Gdzie w tym wszystkim mamy Niemców? Nie kwestionować należy, że jest to najlepsza gospodarka w Europie. A dzięki systemowi przetargów w Unii Europejskiej jest w stanie wejść na każdy rynek bez żadnych kosztów. Bo to nie będzie nigdy wymiana taka, że Niemcy sprzedają Polsce lokomotywy a w zamian muszą kupić tyle a tyle zboża od Polski, żeby się mniej więcej bilans zrównoważył. Nic z tych rzeczy. Na początku Niemcy przez Unię Europejską wymuszają na Polsce zakup tych lokomotyw („modernizacja”), wcześniej przy okazji niwelując jakąkolwiek konkurencję ze strony firm polskich (podkupienie, rozpatrosznie na kilkanaście nie kooperujących ze sobą spółek, czy wreszcie „zniszczenie”). Polska rozpisuje przetarg. Nawet jeśli do przetargu staną inne firmy, spoza Unii Europejskiej, to Niemiecka będzie w stanie zawsze ich ofertę przebić, odbijając sobie później na serwisie. Niemiecka firma wygrywa. Polacy mają nowoczesne lokomotywy i wysokie bezrobocie. Niemcy też mają nowoczesne lokomotywy i przy okazji nie mają bezrobocia. A jak będą chcieli o może kupią od nas zboże.. a może nie.

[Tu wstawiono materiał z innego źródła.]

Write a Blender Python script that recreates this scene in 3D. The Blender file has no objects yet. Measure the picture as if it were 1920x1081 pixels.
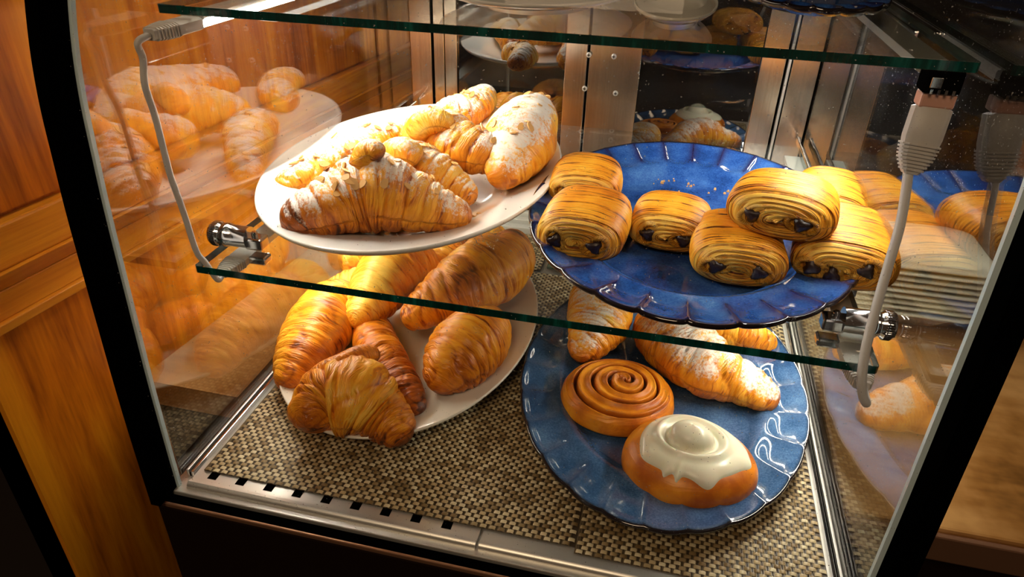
import bpy, math, random
import numpy as np
from mathutils import Matrix, Vector
random.seed(7)
S = 0.42          # metres per layout unit (1 unit = height of the viewpoint above the case floor)
D = bpy.data; COL = bpy.context.scene.collection; scene = bpy.context.scene
PI = math.pi

# ------------------------------------------------------------------ camera, world, exposure
cam = D.objects.new('camera', D.cameras.new('camera')); COL.objects.link(cam)
cam.data.sensor_width = 36.0; cam.data.lens = 36.0 * 1305 / 1920; cam.data.clip_start = 0.01
Rm = Matrix(((0.97321449, -0.13780078, 0.1840231), (0.22856679, 0.49391372, -0.83893174), (0.02471392, 0.85852209, 0.51218067)))
cam.matrix_world = Matrix.Translation((0, 0, S)) @ Rm.to_4x4()
scene.camera = cam
scene.view_settings.view_transform = 'Standard'; scene.view_settings.look = 'None'
scene.view_settings.exposure = 0.0; scene.view_settings.gamma = 1.0
scene.view_settings.use_curve_mapping = False
w = D.worlds.new('room_glow'); scene.world = w; w.use_nodes = True
w.node_tree.nodes['Background'].inputs[0].default_value = (1.0, 0.62, 0.36, 1)
w.node_tree.nodes['Background'].inputs[1].default_value = 0.035
LED_UP, LED_LOW, ROOF_FILL, FILL_LIGHT = 122.0, 100.0, 30.0, 9.0

# added warm fill for the pastry fronts, unseen, behind and left of the viewpoint
rl = D.lights.new('fill_light', 'AREA'); rl.energy = FILL_LIGHT; rl.size = 0.5; rl.color = (1.0, 0.72, 0.45)
rlo = D.objects.new('fill_light', rl); COL.objects.link(rlo); rlo.location = (-0.25, -0.9, 1.5)
rlo.rotation_euler = (math.radians(38), 0, 0)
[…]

Zniesienie granic celnych opłacalne było przede wszystkim dla najmocniejszych graczy gospodarki europejskiej. Wprowadzenie jednolitej granicy celnej zlikwidowało handel narodowy, bo nikomu z krajów spoza Unii Europejskiej nie jesteśmy w stanie zaoferować wejścia na nasz rynek na preferencyjnej stawce celnej, w zamian za podobny krok z ich strony, bo to wymaga zgody całej Unii. Nawet jeśli jest to możliwe, to negocjacje z 27 partnerami muszą zająć jakiś czas. Przede wszystkim zaś system przetargów. Oto niegdyś Państwa starannie chroniły informacje o tym co zamierzają kupić, gdzie, w jakiej ilości, tak żeby mieć pewną pozycję w negocjacjach handlowych. Dzisiaj wszystko musi być wrzucone do Dziennika Urzędowego. Tak aby Niemcy łatwiej mogli ustawić produkcję w swoich fabrykach.

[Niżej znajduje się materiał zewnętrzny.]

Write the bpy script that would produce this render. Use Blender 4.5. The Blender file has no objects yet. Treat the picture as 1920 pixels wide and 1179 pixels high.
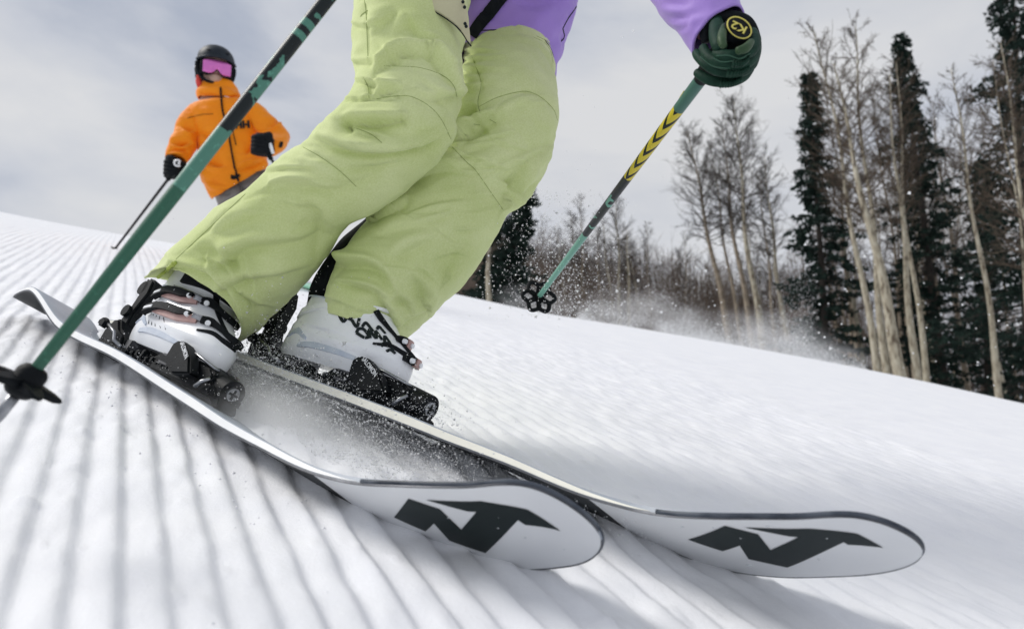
import bpy, bmesh, math, random
import numpy as np
from mathutils import Vector, Matrix
from mathutils.bvhtree import BVHTree

random.seed(7)
rng = np.random.default_rng(7)
SC = bpy.context.scene
COL = SC.collection

# ------------------------------------------------------------------ camera, sky, sun
FPX = 1280.0                                   # 24 mm lens on a 36 mm wide frame, 1920 px wide photograph
UPC = np.array([.038, .97, .24]); UPC /= np.linalg.norm(UPC)      # the vertical, seen in camera axes (right, up, depth)
FWC = np.array([0, 0, 1.]) - UPC * UPC[2]; FWC /= np.linalg.norm(FWC)
RTC = np.cross(UPC, FWC)
M3 = np.stack([RTC, FWC, UPC])                 # camera axes -> world
CAM = np.array([0., 0., .36])
def W(c): return np.asarray(c, float) @ M3.T + CAM
def Wd(c): return np.asarray(c, float) @ M3.T
def toC(p): return (np.asarray(p, float) - CAM) @ M3
def P(x, y, d): return W(np.stack([(np.asarray(x, float) - 960) / FPX * d, -(np.asarray(y, float) - 589.5) / FPX * d, np.asarray(d, float) + 0 * np.asarray(x, float)], -1))
def proj(p):
    c = toC(p); return 960 + FPX * c[..., 0] / c[..., 2], 589.5 - FPX * c[..., 1] / c[..., 2], c[..., 2]

cd = bpy.data.cameras.new('camera'); cam = bpy.data.objects.new('camera', cd); COL.objects.link(cam)
cd.lens = 24; cd.sensor_width = 36; cd.clip_end = 2000; cd.clip_start = .02
r_, u_, b_ = Wd([1, 0, 0]), Wd([0, 1, 0]), -Wd([0, 0, 1])
mw = Matrix.Identity(4)
for i in range(3):
    mw[i][0], mw[i][1], mw[i][2], mw[i][3] = r_[i], u_[i], b_[i], CAM[i]
cam.matrix_world = mw
cd.dof.use_dof = True; cd.dof.focus_distance = 1.28; cd.dof.aperture_fstop = 4.2
SC.camera = cam
SC.view_settings.view_transform = 'Standard'; SC.view_settings.look = 'None'
SC.view_settings.exposure = 0.10; SC.view_settings.gamma = 1; SC.view_settings.use_curve_mapping = False

SUN_EL, SUN_AZ = math.radians(46), math.radians(272)   # azimuth clockwise from +Y: behind the camera, to its left
wd = bpy.data.worlds.new('World'); SC.world = wd; wd.use_nodes = True
nt = wd.node_tree; nt.nodes.clear()
def N(t, **k):
    n = nt.nodes.new(t)
    for a, v in k.items(): setattr(n, a, v)
    return n
out = N('ShaderNodeOutputWorld'); bg = N('ShaderNodeBackground'); bg.inputs['Strength'].default_value = .078
sky = N('ShaderNodeTexSky', sky_type='NISHITA', sun_disc=False)
sky.sun_elevation = SUN_EL; sky.sun_rotation = SUN_AZ; sky.air_density = 1.0; sky.dust_density = 1.5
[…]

Grecję załatwił przede wszystkim bardzo niekorzystny bilans handlowy, to znaczy za dużo towarów do Grecji napływało, a zbyt mało z niej wypływało. Zbyt dużo Niemieckich autobusów, maszyn budowlanych, etc. a ten napływ nie był równoważony przez zakupy dokonywane w Grecji przez Niemieckich turystów. I to nie jest rzecz ostatnich 5 lat, to zjawisko trzeba obserwować od co najmniej 20 lat. No ale przecież zawsze najłatwiej jest napisać, że Niemcy nie mają bezrobocia bo są pracowici, a Grecy i Polacy mają, bo lenie.